Ao atravessar a estreita via, o visitante segue uma trilha de pequenas lojas, bares, lanchonetes e bancas de revista. Artistas plásticos também têm espaço para oferecer seus trabalhos. O músico Danilo Pacheco, de Fortaleza, montou um cantinho para comercializar livros usados.

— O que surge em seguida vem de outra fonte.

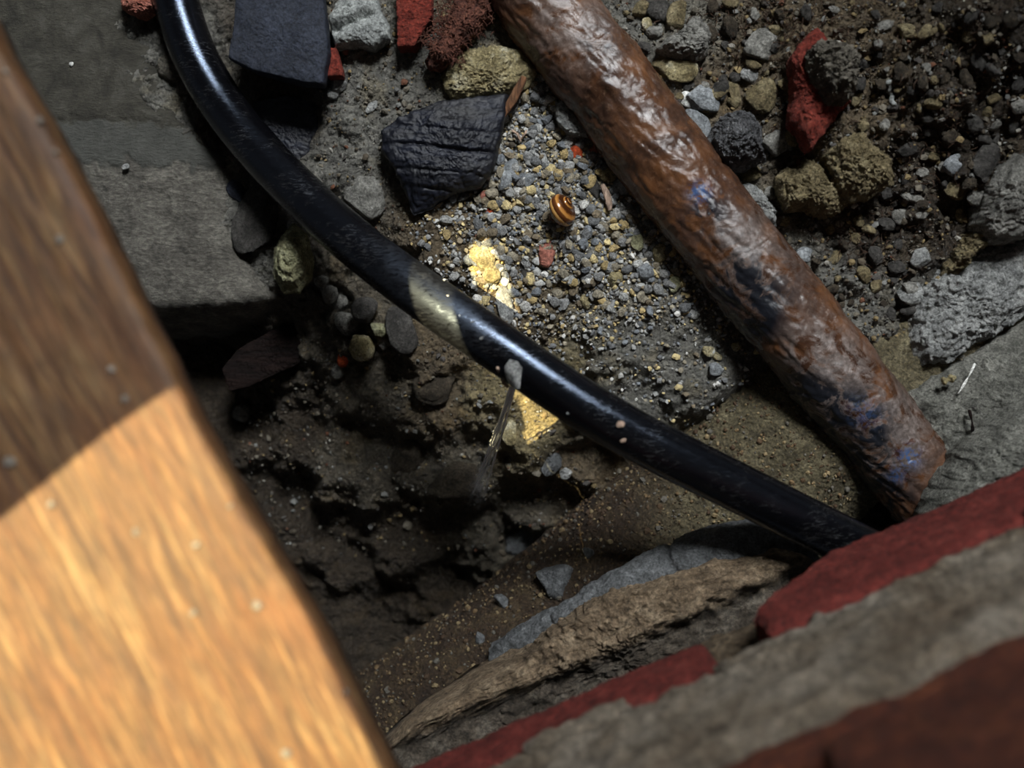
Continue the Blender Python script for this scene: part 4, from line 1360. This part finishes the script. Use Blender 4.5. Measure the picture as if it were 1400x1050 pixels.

“Aqui é um ponto de encontro. Vejo que alguns comércios mantém um pé no passado, como o estúdio fotográfico que ainda mexe com disquetes. Realmente, o Becco é a cara da cidade”, reconhece, assim como o jornalista Adonias Filho, que mora na cidade há 42 anos. “As pessoas, apesar da internet, ainda vêm para cá para saber das notícias. Apesar do crescimento da Cidade, o calor humano, o aperto de mão, essa proximidade entre as pessoas é que revela a alma desse lugar”, acredita.

Personagens

Outro local bastante visitado no “Becco do Cotovelo” é o Salão Cometa, tradicionalmente frequentado por homens, desde 1966. O empreendimento familiar tem à frente José Osmar Carlos. Entre um corte de cabelo ou uma barba, o local também serve de ponto de encontro para animadas conversas.

“Este espaço é tudo para mim. Aqui, me profissionalizei e fiz muitos amigos. Apesar das muitas mudanças, principalmente nos estabelecimentos, me mantenho firme nesse ramo”, comemora, assim como o músico Jorge Albuquerque, que mantém, há quase 50 anos, um sebo. O espaço também comercializa discos de vinil, bastante procurados, segundo o comerciante.

“O Sebo do Becco é minha vida. Há anos, eu divido meu tempo entre a Banda de Música, onde atuo, e os livros e discos que vendo nesse cantinho”, revela, enquanto atende mais um cliente que seleciona, com carinho, algumas pérolas da MPB, antes de encerrar o passeio pelo Becco do Cotovelo, tomando um caldo de cana com pastel. “O melhor da cidade”, dizem.